L’éclairage éco de Stéphanie Villers, conseillère économique de PwC France et Maghreb
La récente annonce de Donald Trump d’imposer des droits de douane à hauteur de 10 % sur l’ensemble des exportations européennes pendant 90 jours, suscite de légitimes inquiétudes. Toutefois, cette mesure mérite d’être analysée avec recul, à la lumière de la structure même du commerce européen.
En effet, l’un des fondements de la construction de l’Union européenne (UE) était d’instaurer une vaste zone de libre-échange entre ses membres. Cet objectif s’est concrétisé : aujourd’hui, près de 62% des échanges commerciaux des pays membres se font au sein même de l’UE. Autrement dit, la majorité du commerce européen est intra-européen.
Certes, les États-Unis constituent le premier partenaire commercial de l’UE en matière d’exportations extracommunautaires. Cependant, les exportations européennes à destination du marché américain ne représentent « que » 8 % du total des exportations de l’Union. Ce chiffre, relativement modeste, relativise d’emblée l’ampleur potentielle du choc économique que pourrait représenter une hausse brutale des droits de douane.
Prenons l’exemple de deux grandes économies européennes : l’Allemagne exporte pour environ 160 milliards d’euros vers les États-Unis, contre 880 milliards au sein de l’UE, soit 5,5 fois plus. La France, de son côté, exporte 47 milliards d’euros vers les États-Unis, contre 335 milliards vers ses voisins européens – soit 7 fois plus. Ces écarts confirment le poids prépondérant des échanges intracommunautaires dans la dynamique commerciale européenne.
Par ailleurs, certains pays européens vont être plus impactés que d’autres par la politique tarifaire de Trump. Il s’agit en particulier de l’Allemagne, de l’Italie et de l’Irlande. La France se situe en quatrième position.
Cela étant dit, certains secteurs français risquent d’être directement et fortement impactés par cette mesure protectionniste américaine, notamment ceux qui ont su conquérir des parts de marché significatives outre-Atlantique.
Selon les données du commerce extérieur français, les secteurs les plus exposés aux droits de douane américains à 20 % sont les suivants :
Dès lors, si l’impact global sur le commerce extérieur de l’UE devrait rester contenu, il n’en demeure pas moins qu’un certain nombre d’acteurs économiques français seront directement pénalisés. Des filières emblématiques telles que l’aéronautique, les vins et spiritueux, les cosmétiques ou encore le luxe pourraient être particulièrement impactées par ces nouvelles barrières commerciales. Face à ce risque, il convient d’envisager des mesures de soutien ciblées, accompagnées d’une stratégie proactive de diversification des débouchés, en explorant de nouveaux marchés de substitution, notamment en Asie, en Afrique ou en Amérique latine.

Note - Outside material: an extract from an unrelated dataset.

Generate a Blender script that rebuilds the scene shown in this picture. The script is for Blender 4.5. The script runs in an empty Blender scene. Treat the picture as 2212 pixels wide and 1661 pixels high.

Mais au-delà de ces ajustements conjoncturels, cette crise commerciale illustre un phénomène plus structurel : la remise en question du libre-échange tel qu’il a dominé les relations économiques internationales depuis la fin du XXe siècle. La mondialisation « heureuse » semble vaciller, fragilisée par les tensions géopolitiques, les logiques protectionnistes et les replis stratégiques. Si les États-Unis, longtemps chantres de l’ouverture commerciale, se permettent aujourd’hui de faire volte-face, il appartient désormais à l’Union européenne de faire bloc pour défendre ses intérêts, renforcer son autonomie stratégique et limiter sa dépendance à un partenaire devenu instable et imprévisible.
Dans cette optique, l’UE doit non seulement intensifier ses relations commerciales avec des partenaires partageant sa vision d’un commerce libre, équitable et multilatéral, mais aussi renforcer davantage les échanges au sein même de son marché intérieur. Avec ses 450 millions de consommateurs, l’Union constitue déjà la première zone de libre-échange au monde. Il semble ainsi crucial de capitaliser sur cette force, en stimulant les synergies économiques, en soutenant les chaînes de valeur européennes, et en poursuivant l’intégration économique. Miser sur la profondeur et la résilience du marché unique pourrait ainsi permettre à l’Europe de mieux absorber les chocs extérieurs, tout en affirmant son modèle économique fondé sur l’ouverture, la coopération et la durabilité.